Double Declining Balance Depreciation Method

  

Kinda sounds like that strange-looking British double decker bus, right?

But it’s not. Instead, it’s a structure or formula under which companies assess the depreciating value of an asset that…loses value. Like a tractor smelting factory, or the break room vending machine, which used to deposit Kit Kat bars, but has been hanging onto that one bar since 1992.

If Shmaterpillar has a shmelting factory they paid 100 million to build, which will be sold for salvage value or scrap for 10 million in 20 years, then the decline in total value will be 90 million over 20 years, or four and a half million a year each year, if the company used straight line depreciation to account for the loss in value of that factory.

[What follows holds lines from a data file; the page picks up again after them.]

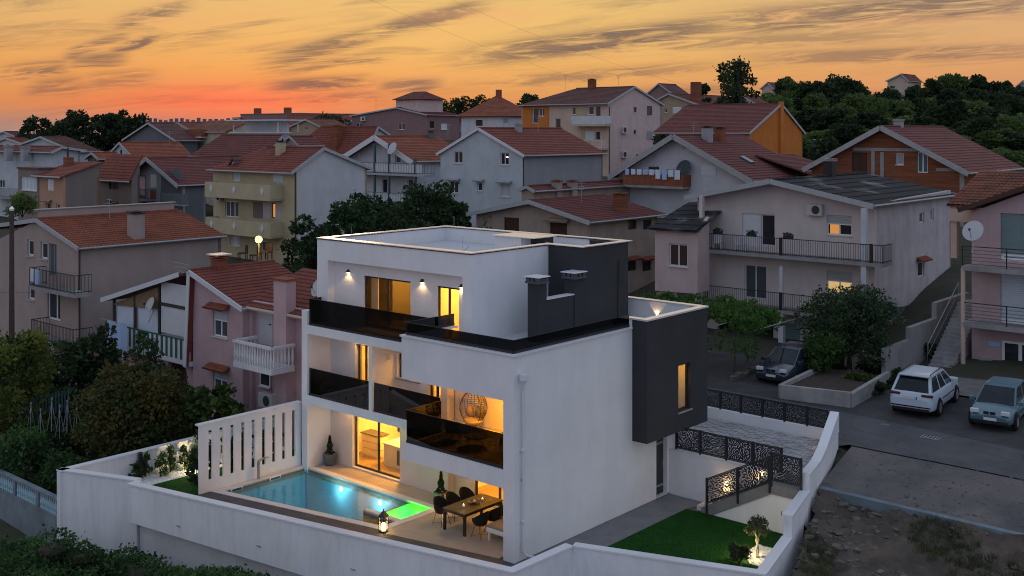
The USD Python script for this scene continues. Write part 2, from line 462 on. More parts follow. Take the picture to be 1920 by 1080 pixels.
glow('window_yellow', (1.0, .66, .26), .62)
glow('window_spot', (1.0, .85, .75), 6.0)
pane('clear_pane', (.93, .93, .90), 1.45)
pane('tinted_pane', (.15, .15, .165), 1.5, boost=.0)
mat('dark_pane', (.016, .019, .024), .06, spec=.6)
mat('pane_grey', (.07, .085, .10), .10, spec=.6)
leafmat('leaf_conifer', (.042, .07, .028), (.018, .034, .014), 3.0, .2)
leafmat('leaf_shrub', (.075, .125, .03), (.03, .06, .018), 2.5)


def lamp(fr, x, y, z, power, color, r=0.05, name='light', parent=None, cone=None, direction=None):
    """A lamp's own light: a small sphere, or a cone of light."""
    p = fr.w(x, y, z)
    path = fresh(str(parent.GetPath()) if parent is not None else '/World', name)
    l = UsdLux.SphereLight.Define(stage, path)
    if parent is not None:
        l.AddTranslateOp().Set(Gf.Vec3d(float(x), float(y), float(z)))
    else:
        l.AddTranslateOp().Set(Gf.Vec3d(*map(float, p)))
    l.CreateRadiusAttr(float(r)); l.CreateNormalizeAttr(True)
    l.CreateIntensityAttr(float(power)); l.CreateColorAttr(Gf.Vec3f(*color))
    if cone is not None:
        d = np.array(direction, float); d /= np.linalg.norm(d)
        # turn -z to the direction
        zax = -d; xax = np.cross([0, 1, 0] if abs(d[1]) < .9 else [1, 0, 0], zax); xax /= np.linalg.norm(xax); yax = np.cross(zax, xax)
        m = Gf.Matrix4d(*[float(v) for v in (*xax, 0, *yax, 0, *zax, 0, 0, 0, 0, 1)])
        l.AddTransformOp().Set(m)
        s = UsdLux.ShapingAPI.Apply(l.GetPrim()); s.CreateShapingConeAngleAttr(float(cone)); s.CreateShapingConeSoftnessAttr(0.25)
    return l


def area_lamp(x, y, z, w, h, power, color, fr, parent=None, name='ceiling_light', up=False):
    """A flat lamp looking down."""
    path = fresh(str(parent.GetPath()) if parent is not None else '/World', name)
    l = UsdLux.RectLight.Define(stage, path)
    p = (x, y, z) if parent is not None else fr.w(x, y, z)
    l.AddTranslateOp().Set(Gf.Vec3d(*map(float, p)))
    l.CreateWidthAttr(float(w)); l.CreateHeightAttr(float(h)); l.CreateNormalizeAttr(True)
    l.CreateIntensityAttr(float(power)); l.CreateColorAttr(Gf.Vec3f(*color))
    return l


def slabs(mb, poly_axis, outline, holes, t0, t1):
    """A wall plate with openings: outline and holes in the wall's own plane, thickness t0..t1 along 'x' or 'y'."""
    g = Polygon(outline)
    if holes: g = g.difference(unary_union([sbox(*h) for h in holes]))
    if poly_axis == 'x':
        mb.prism(g, t0, t1, PX)
    else:
        mb.prism(g, -t1, -t0, PY)
    return mb


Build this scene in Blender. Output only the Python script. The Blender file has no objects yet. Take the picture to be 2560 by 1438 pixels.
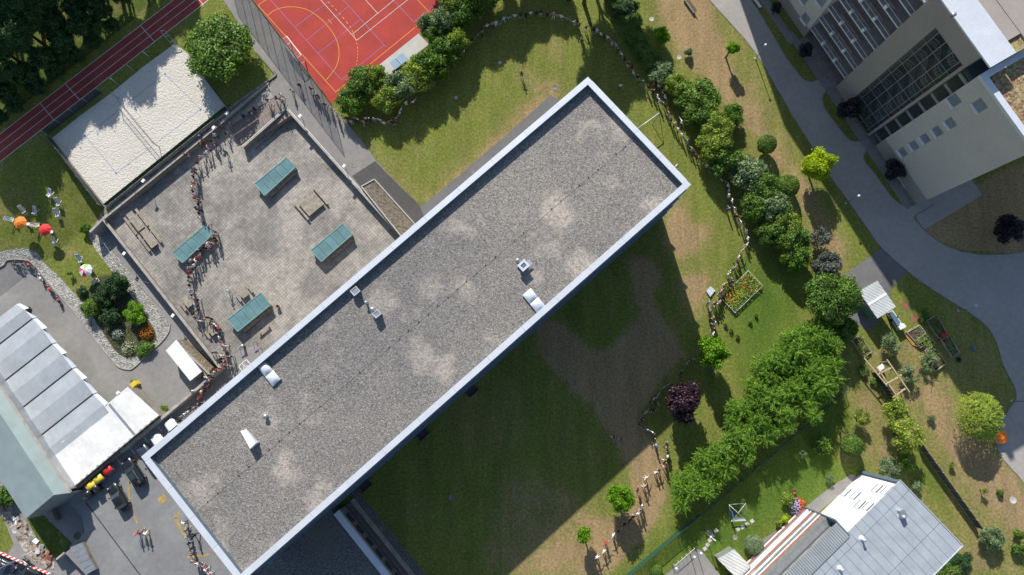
import bpy, bmesh, math, random
import numpy as np
from mathutils import Vector, Matrix, Euler
from mathutils.geometry import delaunay_2d_cdt
R=random.Random(7)
C=bpy.context.scene.collection
rad=math.radians
# ---------------- camera, sky, sun, exposure ----------------
H=105.0; F=1707.0; CX,CY=1280.0,719.0
_d=Vector((20,-246,-F)).normalized(); _z=-_d
_x=(Vector((1,0,0))-_z*_z.x).normalized(); _y=_z.cross(_x)
RW=Matrix((_x,_y,_z))                       # world = RW @ camera
cam=bpy.data.cameras.new('camera'); co=bpy.data.objects.new('camera',cam); C.objects.link(co)
cam.sensor_width=36; cam.lens=36*F/2560; cam.clip_start=1; cam.clip_end=2000
co.matrix_world=Matrix.Translation((0,0,H)) @ RW.to_4x4()
bpy.context.scene.camera=co
sc=bpy.context.scene
ELEV=31.8; SH=Vector((0.268,-0.9635,0)).normalized()   # direction shadows fall on the ground
w=bpy.data.worlds.new('World'); sc.world=w; w.use_nodes=True
nt=w.node_tree; sky=nt.nodes.new('ShaderNodeTexSky'); sky.sky_type='NISHITA'; sky.sun_disc=False
sky.sun_elevation=rad(ELEV); sky.sun_rotation=math.atan2(-SH.x,-SH.y); sky.air_density=1.0; sky.dust_density=0.6
bg=nt.nodes['Background']; bg.inputs[1].default_value=0.095; nt.links.new(sky.outputs[0],bg.inputs[0])
sl=bpy.data.lights.new('sun','SUN'); sl.energy=4.6; sl.angle=rad(0.55); sl.color=(1.0,0.955,0.88)
so=bpy.data.objects.new('sun',sl); C.objects.link(so)
ldir=Vector((SH.x*math.cos(rad(ELEV)),SH.y*math.cos(rad(ELEV)),-math.sin(rad(ELEV))))
so.rotation_euler=ldir.to_track_quat('-Z','Y').to_euler(); so.location=(-30,60,80)
sc.view_settings.view_transform='Standard'; sc.view_settings.look='None'; sc.view_settings.gamma=1.0
sc.view_settings.exposure=0.45
# ---------------- surveying helpers: a point of the survey photo -> metres on a level ----------------
def P(x,y,z=0.0):
    r=RW @ Vector((x-CX,CY-y,-F)); t=(H-z)/-r.z
    return Vector((r.x*t,r.y*t,z))
def Q(pts,z=0.0): return [P(a,b,z) for a,b in pts]
A_=P(130,347); _n=(P(262,513)-A_).normalized()
LOWZ=-3.0; PARK=-1.2
def lowz(x,y):
    d=(x-A_.x)*_n.x+(y-A_.y)*_n.y
    return LOWZ*min(max((d-1.0)/13.0,0),1)
def PL(x,y,dz=0.0):
    z=0
    for _ in range(12):
        p=P(x,y,z+dz); z=lowz(p.x,p.y)
    return Vector((p.x,p.y,z+dz))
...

But under the double declining balance depreciation system, the deduction rate is double the straight line amounts. It’s still the same total amount of deduction; it's not like the value of the tractor factory changed either at purchase time or scrap time, but the speed and timing of the depreciation change to favor high depreciation in the early years, giving the company lower profits, but also lower taxes.

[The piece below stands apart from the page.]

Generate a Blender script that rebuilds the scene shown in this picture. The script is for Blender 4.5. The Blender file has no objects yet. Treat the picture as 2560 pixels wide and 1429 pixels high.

The accounting rationale follows suit: the utility or value of the asset is, in fact, not declining in true market value in a steady straight line over 20 years. Try to convince a buyer that your car has depreciated only about 5 percent in value a year after you bought it new. Yeah. Not happening.

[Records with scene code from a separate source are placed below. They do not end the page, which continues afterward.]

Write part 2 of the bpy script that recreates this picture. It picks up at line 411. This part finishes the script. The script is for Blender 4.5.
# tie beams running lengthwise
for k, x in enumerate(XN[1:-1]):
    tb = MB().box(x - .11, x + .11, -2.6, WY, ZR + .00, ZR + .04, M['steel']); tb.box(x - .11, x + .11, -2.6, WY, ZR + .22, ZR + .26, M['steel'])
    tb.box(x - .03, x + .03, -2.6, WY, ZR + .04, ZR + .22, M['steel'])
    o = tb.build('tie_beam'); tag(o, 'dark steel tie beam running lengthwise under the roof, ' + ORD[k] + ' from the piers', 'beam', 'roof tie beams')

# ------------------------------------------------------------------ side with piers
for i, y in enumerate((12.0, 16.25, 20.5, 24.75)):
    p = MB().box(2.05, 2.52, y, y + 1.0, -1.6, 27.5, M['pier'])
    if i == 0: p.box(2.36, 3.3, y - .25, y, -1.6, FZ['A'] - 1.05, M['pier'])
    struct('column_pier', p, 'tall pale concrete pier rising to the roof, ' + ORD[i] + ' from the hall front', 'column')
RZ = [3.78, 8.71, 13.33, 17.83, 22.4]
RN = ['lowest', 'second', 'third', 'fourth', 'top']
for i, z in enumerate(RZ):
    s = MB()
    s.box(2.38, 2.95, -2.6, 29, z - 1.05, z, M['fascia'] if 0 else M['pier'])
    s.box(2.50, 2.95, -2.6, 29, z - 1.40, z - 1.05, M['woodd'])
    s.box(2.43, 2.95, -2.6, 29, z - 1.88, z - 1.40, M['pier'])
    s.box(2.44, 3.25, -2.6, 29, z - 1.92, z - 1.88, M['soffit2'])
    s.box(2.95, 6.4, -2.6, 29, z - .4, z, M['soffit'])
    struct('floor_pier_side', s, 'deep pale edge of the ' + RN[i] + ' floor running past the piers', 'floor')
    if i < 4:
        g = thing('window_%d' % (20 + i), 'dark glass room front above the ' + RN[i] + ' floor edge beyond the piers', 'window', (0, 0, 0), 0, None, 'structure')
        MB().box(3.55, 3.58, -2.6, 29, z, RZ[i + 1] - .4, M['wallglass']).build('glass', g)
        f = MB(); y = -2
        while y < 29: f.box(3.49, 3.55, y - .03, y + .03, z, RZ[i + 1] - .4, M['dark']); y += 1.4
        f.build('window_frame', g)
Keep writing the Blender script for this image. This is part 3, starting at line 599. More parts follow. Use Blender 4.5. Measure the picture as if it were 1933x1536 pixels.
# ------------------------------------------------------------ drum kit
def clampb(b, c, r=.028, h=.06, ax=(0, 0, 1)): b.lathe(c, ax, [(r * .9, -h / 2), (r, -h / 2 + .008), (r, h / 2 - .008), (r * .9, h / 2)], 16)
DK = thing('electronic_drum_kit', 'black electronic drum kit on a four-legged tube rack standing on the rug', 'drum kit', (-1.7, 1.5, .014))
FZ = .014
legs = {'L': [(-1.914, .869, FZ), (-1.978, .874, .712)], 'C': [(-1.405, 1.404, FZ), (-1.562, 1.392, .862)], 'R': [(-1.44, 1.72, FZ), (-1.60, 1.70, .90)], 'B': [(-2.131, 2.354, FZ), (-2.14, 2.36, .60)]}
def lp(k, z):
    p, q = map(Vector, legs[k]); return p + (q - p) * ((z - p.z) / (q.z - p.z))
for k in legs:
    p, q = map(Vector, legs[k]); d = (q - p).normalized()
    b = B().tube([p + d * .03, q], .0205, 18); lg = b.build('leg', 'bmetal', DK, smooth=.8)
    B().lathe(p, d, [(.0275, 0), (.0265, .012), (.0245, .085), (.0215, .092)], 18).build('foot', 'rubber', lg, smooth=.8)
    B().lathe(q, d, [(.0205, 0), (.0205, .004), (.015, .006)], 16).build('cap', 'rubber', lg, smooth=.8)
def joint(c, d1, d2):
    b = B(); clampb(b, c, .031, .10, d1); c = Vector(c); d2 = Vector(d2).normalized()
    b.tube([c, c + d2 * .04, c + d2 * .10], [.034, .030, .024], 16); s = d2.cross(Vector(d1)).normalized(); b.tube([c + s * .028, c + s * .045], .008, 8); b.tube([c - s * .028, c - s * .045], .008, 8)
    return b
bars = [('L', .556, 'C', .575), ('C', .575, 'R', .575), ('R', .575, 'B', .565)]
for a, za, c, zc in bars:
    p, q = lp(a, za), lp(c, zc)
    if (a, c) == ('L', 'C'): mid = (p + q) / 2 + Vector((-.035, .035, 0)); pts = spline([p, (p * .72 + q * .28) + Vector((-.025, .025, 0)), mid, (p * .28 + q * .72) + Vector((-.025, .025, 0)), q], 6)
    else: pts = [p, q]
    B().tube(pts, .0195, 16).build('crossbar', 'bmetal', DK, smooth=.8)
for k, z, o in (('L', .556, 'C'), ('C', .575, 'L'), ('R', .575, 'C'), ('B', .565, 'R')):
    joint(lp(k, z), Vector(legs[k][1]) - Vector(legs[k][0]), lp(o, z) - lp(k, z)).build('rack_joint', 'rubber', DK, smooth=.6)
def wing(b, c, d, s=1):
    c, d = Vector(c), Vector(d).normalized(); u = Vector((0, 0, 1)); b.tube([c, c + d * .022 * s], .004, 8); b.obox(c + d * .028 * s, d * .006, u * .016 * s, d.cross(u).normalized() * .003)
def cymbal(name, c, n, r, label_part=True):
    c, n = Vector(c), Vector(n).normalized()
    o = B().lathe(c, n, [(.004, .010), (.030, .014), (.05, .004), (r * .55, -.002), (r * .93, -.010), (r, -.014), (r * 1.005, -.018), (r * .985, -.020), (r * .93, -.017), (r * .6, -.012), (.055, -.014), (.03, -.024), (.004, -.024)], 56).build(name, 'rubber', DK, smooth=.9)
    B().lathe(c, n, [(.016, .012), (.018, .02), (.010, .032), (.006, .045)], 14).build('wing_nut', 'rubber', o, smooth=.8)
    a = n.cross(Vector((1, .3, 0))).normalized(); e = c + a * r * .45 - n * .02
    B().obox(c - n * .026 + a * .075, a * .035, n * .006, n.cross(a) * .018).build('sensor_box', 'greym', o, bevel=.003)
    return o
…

So in double declining balance depreciation, instead of deducting 4 ½ million a year... the company would deduct 9 million a year, each year, with some adjustments along the way, until that shmelting factory was fully deducted away to whatever terminal salvage or scrap value they predicted it would then sell for. That is, if a normal depreciation was taking 4.5 million a year for 20 years, or 4.5 percent of the total initial cost, then double declining balance depreciation would take double that number, or 9 percent of the 100 million in year one...so they’d deduct 9 million right up front. And, in reality, that’s probably a lot closer to what the loss in market value of the shmelting machine would look like.

Then, in year two, double declining balance depreciation would again take double the flat rate of 9% of the remaining book value of the shmelter...or 9% of the remaining 91 million...or about 8.2 million, leaving the value 91 minus 8.2...or 82.8 million.

In year three, the value of the shmelter would drop another 9% to about 75.4 million, and in year four, down 9% to around $68.6 million. Notice that, as we’ve gone along here, we have taken the beginning of year book value of the shmelter as the starting point, against which we take our 9 percent deduction. If we take 9 percent always...we’ll never get to zero. Or rather to the scrap value target of 10 million bucks. So in practice, at some point, when companies have depreciated the crap out of their capital assets, they switch to straight line depreciation. In this case, after year five, our shmelter would be valued at about 62.4 million, with 52.4 million left to depreciate to hit that 10 million scrap value...or about 3.5 million a year for the remaining 15 years...until Bessie is finally put out to pasture.

The gist of double declining balance sheet depreciation is to let companies pay less in taxes, having more cash to build their businesses and grow faster, at the price of showing lower accounting earnings.